Question

In an isosceles triangle, $$ABC$$ with $$AB=AC$$ the bisectors of $$\mathrm{\angle }B$$and $$\mathrm{\angle }C$$ intersect at each other at $O$. Join $$A$$ to $$O$$. Show that:
i) $$OB=OC$$
ii) $$AO$$ bisects $\angle A$

Answer 1

Step 1 : Prove that $$OB=OC$$.

Given,

In isosceles $$\mathrm{\Delta }ABC$$, we have
$$AB=AC$$
$$OB$$ is the bisector of $$\mathrm{\angle }B$$
So, $$\mathrm{\angle }ABO=\mathrm{\angle }OBC={\displaystyle \frac{1}{2}}\mathrm{\angle }B$$
$$OC$$is the bisector of $$\mathrm{\angle }C$$
So,$$\mathrm{\angle }ACO=\mathrm{\angle }OCB={\displaystyle \frac{1}{2}}\mathrm{\angle }C$$
Now,
$\Rightarrow$ $$AB=AC$$ [ given ]
$\Rightarrow$ $$\mathrm{\angle }ACB=\mathrm{\angle }ABC$$ [ angles opposite to equal sides are equal]
$\Rightarrow$$${\displaystyle \frac{1}{2}}\mathrm{\angle }ACB={\displaystyle \frac{1}{2}}\mathrm{\angle }ABC$$

$\Rightarrow$ $\frac{1}{2}\mathrm{\angle }B=\frac{1}{2}\mathrm{\angle }\mathrm{C}$ [ by equation (1) and equation (2) ]
$\Rightarrow$ $$\mathrm{\angle }OCB=\mathrm{\angle }OBC$$
$\Rightarrow$ $\therefore OB=OC$ [ sides opposite to equal angles are equal ]

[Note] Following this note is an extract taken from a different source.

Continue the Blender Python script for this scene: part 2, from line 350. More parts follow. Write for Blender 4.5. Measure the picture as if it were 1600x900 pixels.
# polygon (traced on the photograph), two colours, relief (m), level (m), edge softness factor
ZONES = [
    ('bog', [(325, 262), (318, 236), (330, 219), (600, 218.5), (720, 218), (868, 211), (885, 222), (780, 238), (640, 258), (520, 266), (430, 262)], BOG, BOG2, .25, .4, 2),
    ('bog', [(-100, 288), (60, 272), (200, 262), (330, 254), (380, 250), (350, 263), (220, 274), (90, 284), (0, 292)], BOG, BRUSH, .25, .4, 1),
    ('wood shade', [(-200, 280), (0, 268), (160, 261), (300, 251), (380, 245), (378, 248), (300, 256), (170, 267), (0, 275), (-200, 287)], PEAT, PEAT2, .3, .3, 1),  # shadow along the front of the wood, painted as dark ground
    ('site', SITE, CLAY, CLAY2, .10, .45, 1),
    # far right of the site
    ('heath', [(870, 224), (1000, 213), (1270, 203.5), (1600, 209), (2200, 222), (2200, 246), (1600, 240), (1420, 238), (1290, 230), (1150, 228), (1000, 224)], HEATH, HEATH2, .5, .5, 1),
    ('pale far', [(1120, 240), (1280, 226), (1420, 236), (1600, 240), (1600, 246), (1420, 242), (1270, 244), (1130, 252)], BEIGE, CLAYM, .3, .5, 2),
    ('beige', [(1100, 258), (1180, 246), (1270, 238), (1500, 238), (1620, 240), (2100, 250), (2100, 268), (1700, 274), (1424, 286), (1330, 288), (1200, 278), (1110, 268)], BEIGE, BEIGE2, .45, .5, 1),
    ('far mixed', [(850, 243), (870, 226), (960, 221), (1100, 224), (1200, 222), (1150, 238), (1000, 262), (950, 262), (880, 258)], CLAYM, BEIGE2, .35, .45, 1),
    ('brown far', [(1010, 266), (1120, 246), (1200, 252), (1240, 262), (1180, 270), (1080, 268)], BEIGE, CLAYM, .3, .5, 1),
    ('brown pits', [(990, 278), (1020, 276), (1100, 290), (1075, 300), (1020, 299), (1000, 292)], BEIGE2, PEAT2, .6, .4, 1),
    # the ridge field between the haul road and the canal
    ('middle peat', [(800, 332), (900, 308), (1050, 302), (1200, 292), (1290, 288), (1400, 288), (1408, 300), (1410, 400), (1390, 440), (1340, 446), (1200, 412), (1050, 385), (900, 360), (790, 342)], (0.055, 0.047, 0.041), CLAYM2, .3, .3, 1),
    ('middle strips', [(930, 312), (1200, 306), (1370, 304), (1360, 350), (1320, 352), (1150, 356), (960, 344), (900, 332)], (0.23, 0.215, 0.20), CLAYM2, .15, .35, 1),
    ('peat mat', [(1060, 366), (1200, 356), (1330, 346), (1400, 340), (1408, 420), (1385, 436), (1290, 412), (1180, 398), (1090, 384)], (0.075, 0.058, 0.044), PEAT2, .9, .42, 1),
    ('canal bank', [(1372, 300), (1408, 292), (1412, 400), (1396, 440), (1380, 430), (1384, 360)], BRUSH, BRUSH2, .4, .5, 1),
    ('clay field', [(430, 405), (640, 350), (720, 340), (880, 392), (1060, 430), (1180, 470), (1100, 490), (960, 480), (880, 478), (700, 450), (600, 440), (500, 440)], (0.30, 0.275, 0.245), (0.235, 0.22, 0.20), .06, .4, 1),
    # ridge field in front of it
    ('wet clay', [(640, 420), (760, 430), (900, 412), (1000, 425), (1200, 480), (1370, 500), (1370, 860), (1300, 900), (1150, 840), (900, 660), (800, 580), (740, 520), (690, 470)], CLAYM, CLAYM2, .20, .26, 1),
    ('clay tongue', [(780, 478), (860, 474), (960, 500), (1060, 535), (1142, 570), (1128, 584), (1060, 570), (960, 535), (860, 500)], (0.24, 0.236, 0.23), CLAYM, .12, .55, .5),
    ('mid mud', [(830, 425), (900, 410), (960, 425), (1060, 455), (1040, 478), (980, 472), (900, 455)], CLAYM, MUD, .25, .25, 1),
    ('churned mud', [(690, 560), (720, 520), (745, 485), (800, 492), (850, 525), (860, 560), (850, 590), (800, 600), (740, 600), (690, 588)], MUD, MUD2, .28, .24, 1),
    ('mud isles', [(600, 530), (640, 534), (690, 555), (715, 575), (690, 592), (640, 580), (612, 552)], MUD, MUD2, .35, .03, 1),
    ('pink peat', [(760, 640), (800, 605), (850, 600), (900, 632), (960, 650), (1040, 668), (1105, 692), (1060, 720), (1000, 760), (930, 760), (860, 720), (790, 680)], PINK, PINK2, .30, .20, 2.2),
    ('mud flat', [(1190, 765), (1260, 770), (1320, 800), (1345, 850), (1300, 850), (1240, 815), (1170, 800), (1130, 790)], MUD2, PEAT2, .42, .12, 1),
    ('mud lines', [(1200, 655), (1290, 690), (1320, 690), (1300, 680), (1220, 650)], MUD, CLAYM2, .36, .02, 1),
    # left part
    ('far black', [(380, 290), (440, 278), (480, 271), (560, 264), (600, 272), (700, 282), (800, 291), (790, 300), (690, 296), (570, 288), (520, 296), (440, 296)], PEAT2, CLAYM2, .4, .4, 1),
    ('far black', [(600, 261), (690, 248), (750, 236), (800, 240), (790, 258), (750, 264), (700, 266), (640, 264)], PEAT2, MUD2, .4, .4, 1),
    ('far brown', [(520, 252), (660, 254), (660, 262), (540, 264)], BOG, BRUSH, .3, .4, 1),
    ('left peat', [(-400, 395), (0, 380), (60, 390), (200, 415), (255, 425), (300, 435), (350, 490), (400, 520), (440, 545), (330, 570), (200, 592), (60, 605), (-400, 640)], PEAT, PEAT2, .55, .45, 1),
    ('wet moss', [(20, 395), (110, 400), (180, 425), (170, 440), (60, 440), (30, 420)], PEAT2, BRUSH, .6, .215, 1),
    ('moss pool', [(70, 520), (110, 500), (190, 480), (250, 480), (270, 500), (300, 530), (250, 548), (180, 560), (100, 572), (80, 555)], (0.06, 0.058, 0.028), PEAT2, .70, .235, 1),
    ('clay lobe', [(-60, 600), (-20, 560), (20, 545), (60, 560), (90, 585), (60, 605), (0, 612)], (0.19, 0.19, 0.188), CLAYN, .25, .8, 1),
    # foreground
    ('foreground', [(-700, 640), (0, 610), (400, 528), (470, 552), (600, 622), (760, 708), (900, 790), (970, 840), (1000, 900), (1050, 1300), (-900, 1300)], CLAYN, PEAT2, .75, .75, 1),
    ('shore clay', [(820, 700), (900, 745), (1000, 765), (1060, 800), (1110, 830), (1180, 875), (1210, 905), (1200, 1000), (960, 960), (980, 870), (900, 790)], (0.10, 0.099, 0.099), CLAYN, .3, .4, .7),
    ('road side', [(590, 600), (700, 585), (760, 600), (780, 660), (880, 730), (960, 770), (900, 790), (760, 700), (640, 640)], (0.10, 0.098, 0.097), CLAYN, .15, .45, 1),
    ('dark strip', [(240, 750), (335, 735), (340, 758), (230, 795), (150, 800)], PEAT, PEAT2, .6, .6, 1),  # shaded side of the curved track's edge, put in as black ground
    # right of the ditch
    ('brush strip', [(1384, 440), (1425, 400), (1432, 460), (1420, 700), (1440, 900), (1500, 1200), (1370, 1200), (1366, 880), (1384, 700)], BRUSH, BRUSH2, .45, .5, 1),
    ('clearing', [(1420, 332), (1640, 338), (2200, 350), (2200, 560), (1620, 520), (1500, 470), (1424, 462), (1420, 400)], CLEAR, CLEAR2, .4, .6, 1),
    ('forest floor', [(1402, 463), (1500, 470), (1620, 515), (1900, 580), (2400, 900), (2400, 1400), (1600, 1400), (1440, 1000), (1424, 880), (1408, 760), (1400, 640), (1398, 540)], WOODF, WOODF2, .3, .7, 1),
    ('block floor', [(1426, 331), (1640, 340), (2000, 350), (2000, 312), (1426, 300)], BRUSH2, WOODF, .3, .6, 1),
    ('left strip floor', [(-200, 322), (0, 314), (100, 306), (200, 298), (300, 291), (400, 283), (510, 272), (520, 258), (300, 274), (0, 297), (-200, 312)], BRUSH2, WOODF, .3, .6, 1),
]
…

Hence proved, $\therefore OB=OC$.

Step 2 : Prove that $$AO$$ bisects $$\mathrm{\angle }A$$.

Proof:
We already proved that $$OB=OC$$
in $$\mathrm{\Delta }ABC$$ and $$\mathrm{\Delta }ACO$$ we have,
$\Rightarrow$ $$AB=AC$$ [given]
$\Rightarrow$ $$AO=AO$$ [common]
$\Rightarrow$ $$OB=OC$$ [ proven equal ]
$\Rightarrow$ $\therefore \mathrm{\Delta }ABO\cong \mathrm{\Delta }ACO$ [ Side-Angle-Side congruence rule]
$\Rightarrow$$\therefore \mathrm{\angle }OAB=\mathrm{\angle }OAC$ [ since corresponding parts of congruent triangles are equal]
That means, $$AO$$ bisects $$\mathrm{\angle }A$$

Hence proved, $$AO$$ bisects $$\mathrm{\angle }A$$.